The Kissing booth is a progressive warming hut for the Assiniboine River & Winnipeg designed by Shane Neufeld and Kevin Kunstadt have worked together to create Kissing Booth, a progressive warming hut for the Assiniboine River and Winnipeg.
The design presents an alternative concept for the warming hut: it offers a hut-space which interacts with and is activated by the skaters and the skate path. The design consists of two distinct surfaces — the ground plane, and the path edge/wall – that torque and kiss at their centre This moment of charged contact is at once the peak of their rotation, the spot where their function as a warming hut is realized (in the form of a wall and a roof), and the hut’s structural apex.

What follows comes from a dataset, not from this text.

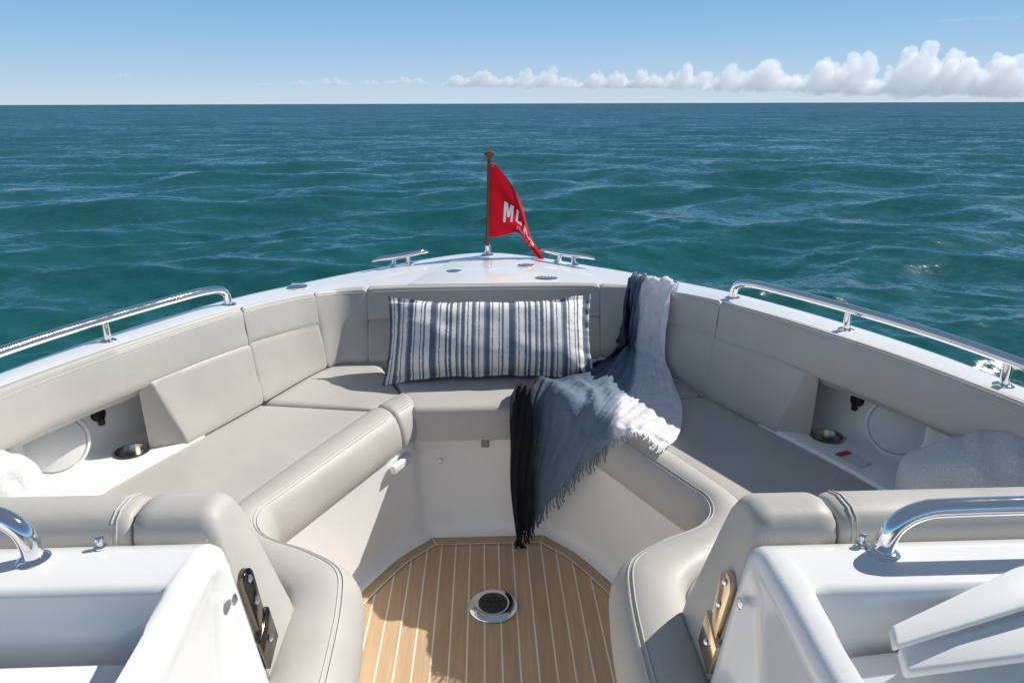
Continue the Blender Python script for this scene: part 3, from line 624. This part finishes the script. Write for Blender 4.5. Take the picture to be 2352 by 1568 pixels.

The surfaces –which frame the skate path — rotate in response to the trajectory of the skater as they move from skating to sitting and back again. Further these dual surfaces are not really surfaces at all, but a series of beams which, although angular in nature suggest a complex curvature by means of a simple rotation process. The design employs the building module of dimensional lumber studs to achieve a visual play of light and shadow, motion, and ultimately shelter. The only elements which are not inherently a part of this beam-surface structure are the components of comfort for the visitor which exist at the structure’s core- a bench for rest, and a window which frames the landscape. The Kissing Booth offers the visitor a dynamic skating-shelter experience.